Think back to the last time you met someone new. It may have been a first date, it might have been a casual mixer, or it might have been some sort of conference, interview or business function. You’re meeting this person for the first time and you get completely focused on making a positive first impression. Rather than actively listening to what this person is trying to say, you’re frantically formulating what you’re going to say next.
And then you miss her name. And then you feel awful about it. And you’ll feel bad if you ask her for her name again.
Get Out of Your Head
This is a problem that extends beyond these initial meetings and into subsequent encounters. You “engage” in a conversation, but you’re not really paying attention to what the other person is saying. You’re working much harder on coming up with what you want to say, because you want to sound like you’re smart, witty, funny and knowledgeable. But that’s not the point of a conversation. The point is to connect with this other person and exchange ideas.
As you may already know, I was recently in Las Vegas for CES. I met up with many people I already knew, but I also met many marketing managers and product engineers for the first time. And, believe me, I tried my best to be an active listener, because I wanted to pick up on certain cues that I could use when I conducted my on-camera interviews. Human nature being what it is, that was quite the challenge, especially after doing this for several days in a row.
Pay Attention and Let Them Talk
Some of the interviews went better than others, of course. You can see my time with Arthur from LUXA2 in the image above. Despite paying as close attention to possible to what he had to say about their expanded mobile accessory line, I never really never felt the need to interject to “prove” that I was listening; I just let him do his thing.

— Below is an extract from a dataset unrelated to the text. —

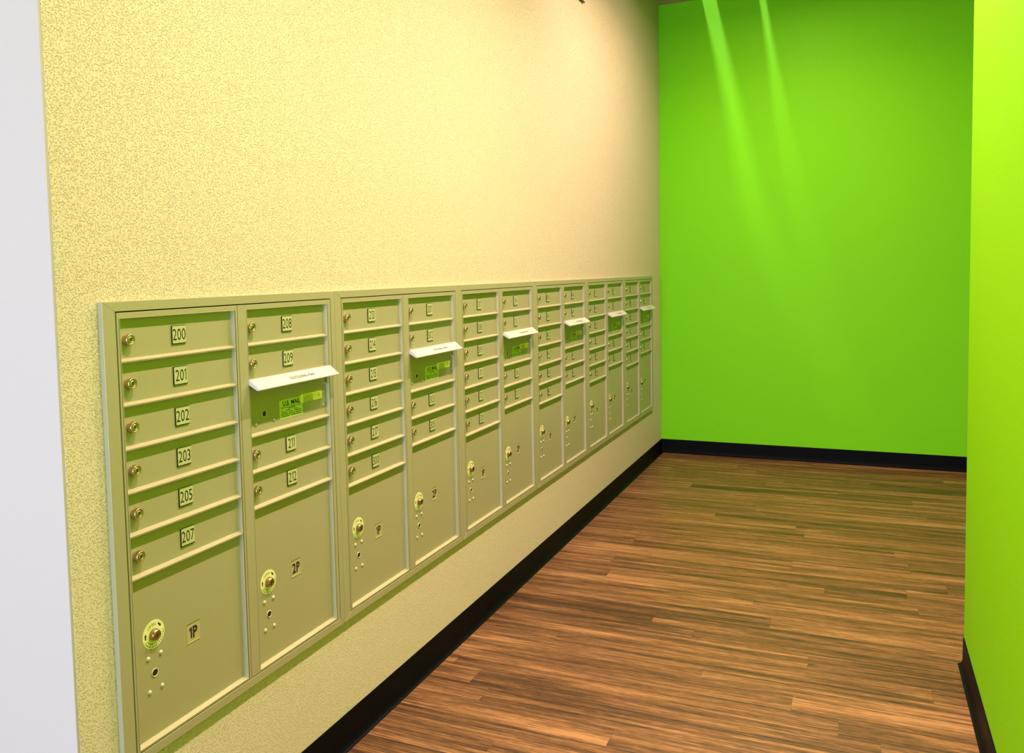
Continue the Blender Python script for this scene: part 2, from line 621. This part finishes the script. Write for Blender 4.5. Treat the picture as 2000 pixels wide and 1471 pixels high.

Being a “good listener” doesn’t mean you should be completely mute nor does it mean that you should interject at every possible opportunity. What it means is to participate in what some psychologists may call “active listening.” Listening should not be a passive task; it is something with which you must actively engage. We could all improve on that.
A Learning Process
Steven Spielberg once said that “when you listen, you learn.” And when you’ve allocated all of your mental resources to thinking about your next response, you’re not listening anymore.
Having a conversation is as much about listening as it is about talking. Actually it’s more because you already know yourself and your ideas, but not the other persons. If you listen, you learn different and maybe new things that can help make things better or help you to know more about the other person.
The world does not revolve around us, we just interact with it. How we do that affects our future interaction.